Stated goal:
Look at the data below and print exactly the lines from its first line through the line with "seed=41, nth=120, nf=40)"; the pictures stay out of the copy.

• • • • •

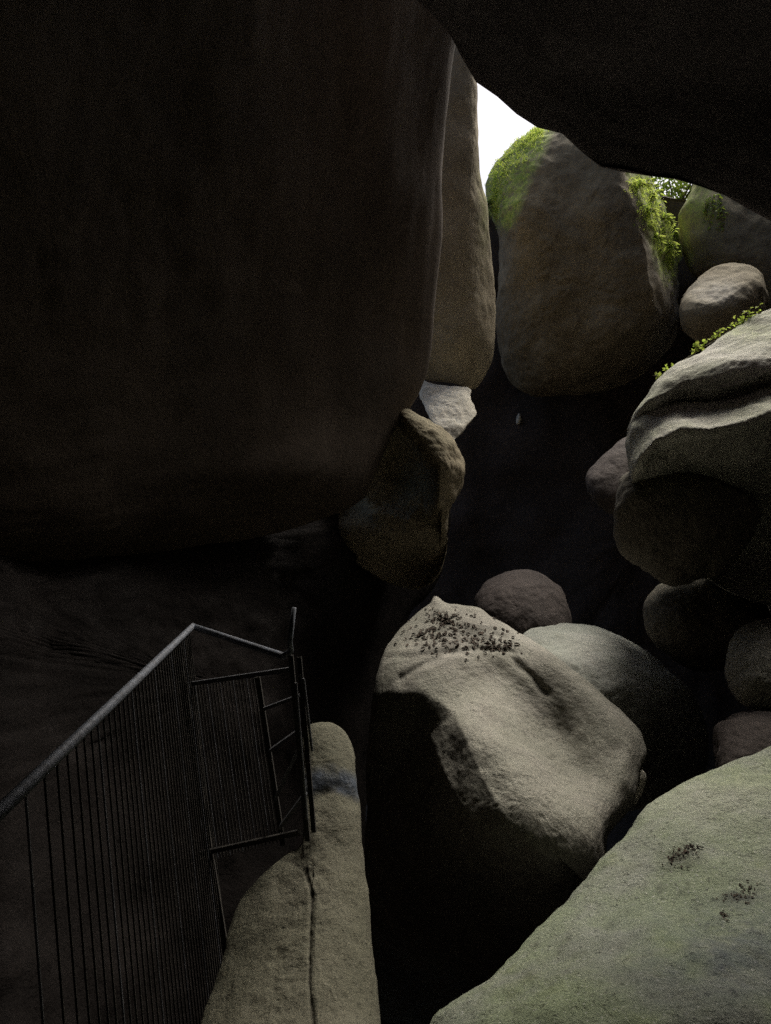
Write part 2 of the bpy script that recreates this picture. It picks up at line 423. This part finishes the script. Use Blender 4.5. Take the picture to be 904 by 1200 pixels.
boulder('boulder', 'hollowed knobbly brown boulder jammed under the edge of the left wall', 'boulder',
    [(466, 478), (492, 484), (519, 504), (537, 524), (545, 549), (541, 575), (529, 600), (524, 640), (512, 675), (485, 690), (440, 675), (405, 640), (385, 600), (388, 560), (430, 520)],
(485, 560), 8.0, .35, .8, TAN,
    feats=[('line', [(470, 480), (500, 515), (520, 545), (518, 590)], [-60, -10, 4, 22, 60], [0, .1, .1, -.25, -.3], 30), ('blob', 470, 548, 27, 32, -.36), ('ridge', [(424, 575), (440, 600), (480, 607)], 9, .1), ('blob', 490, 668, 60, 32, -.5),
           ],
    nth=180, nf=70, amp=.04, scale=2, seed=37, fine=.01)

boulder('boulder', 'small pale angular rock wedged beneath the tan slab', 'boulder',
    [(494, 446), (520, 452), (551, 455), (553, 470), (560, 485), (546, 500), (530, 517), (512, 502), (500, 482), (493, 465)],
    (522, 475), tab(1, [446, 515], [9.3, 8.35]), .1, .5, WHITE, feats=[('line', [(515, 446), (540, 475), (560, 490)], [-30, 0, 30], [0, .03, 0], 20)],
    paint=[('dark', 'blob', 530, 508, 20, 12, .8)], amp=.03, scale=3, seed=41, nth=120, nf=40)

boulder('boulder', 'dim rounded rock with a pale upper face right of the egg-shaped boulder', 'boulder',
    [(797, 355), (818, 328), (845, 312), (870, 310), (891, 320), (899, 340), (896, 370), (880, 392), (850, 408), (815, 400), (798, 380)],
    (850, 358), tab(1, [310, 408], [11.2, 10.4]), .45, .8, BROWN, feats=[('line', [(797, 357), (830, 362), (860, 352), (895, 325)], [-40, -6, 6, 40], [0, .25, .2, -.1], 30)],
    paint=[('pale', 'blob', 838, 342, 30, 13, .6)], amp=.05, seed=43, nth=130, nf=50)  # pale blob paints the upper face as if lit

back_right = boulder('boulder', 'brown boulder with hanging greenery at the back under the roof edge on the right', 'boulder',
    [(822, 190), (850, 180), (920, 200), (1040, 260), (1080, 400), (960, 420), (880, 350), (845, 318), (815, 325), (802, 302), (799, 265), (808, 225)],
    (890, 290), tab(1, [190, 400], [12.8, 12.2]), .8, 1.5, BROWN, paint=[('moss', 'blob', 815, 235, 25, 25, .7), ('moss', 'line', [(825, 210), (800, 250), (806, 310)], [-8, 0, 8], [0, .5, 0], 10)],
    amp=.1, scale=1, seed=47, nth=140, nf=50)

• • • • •

Full response:
Write part 2 of the bpy script that recreates this picture. It picks up at line 423. This part finishes the script. Use Blender 4.5. Take the picture to be 904 by 1200 pixels.
boulder('boulder', 'hollowed knobbly brown boulder jammed under the edge of the left wall', 'boulder',
    [(466, 478), (492, 484), (519, 504), (537, 524), (545, 549), (541, 575), (529, 600), (524, 640), (512, 675), (485, 690), (440, 675), (405, 640), (385, 600), (388, 560), (430, 520)],
(485, 560), 8.0, .35, .8, TAN,
    feats=[('line', [(470, 480), (500, 515), (520, 545), (518, 590)], [-60, -10, 4, 22, 60], [0, .1, .1, -.25, -.3], 30), ('blob', 470, 548, 27, 32, -.36), ('ridge', [(424, 575), (440, 600), (480, 607)], 9, .1), ('blob', 490, 668, 60, 32, -.5),
           ],
    nth=180, nf=70, amp=.04, scale=2, seed=37, fine=.01)

boulder('boulder', 'small pale angular rock wedged beneath the tan slab', 'boulder',
    [(494, 446), (520, 452), (551, 455), (553, 470), (560, 485), (546, 500), (530, 517), (512, 502), (500, 482), (493, 465)],
    (522, 475), tab(1, [446, 515], [9.3, 8.35]), .1, .5, WHITE, feats=[('line', [(515, 446), (540, 475), (560, 490)], [-30, 0, 30], [0, .03, 0], 20)],
    paint=[('dark', 'blob', 530, 508, 20, 12, .8)], amp=.03, scale=3, seed=41, nth=120, nf=40)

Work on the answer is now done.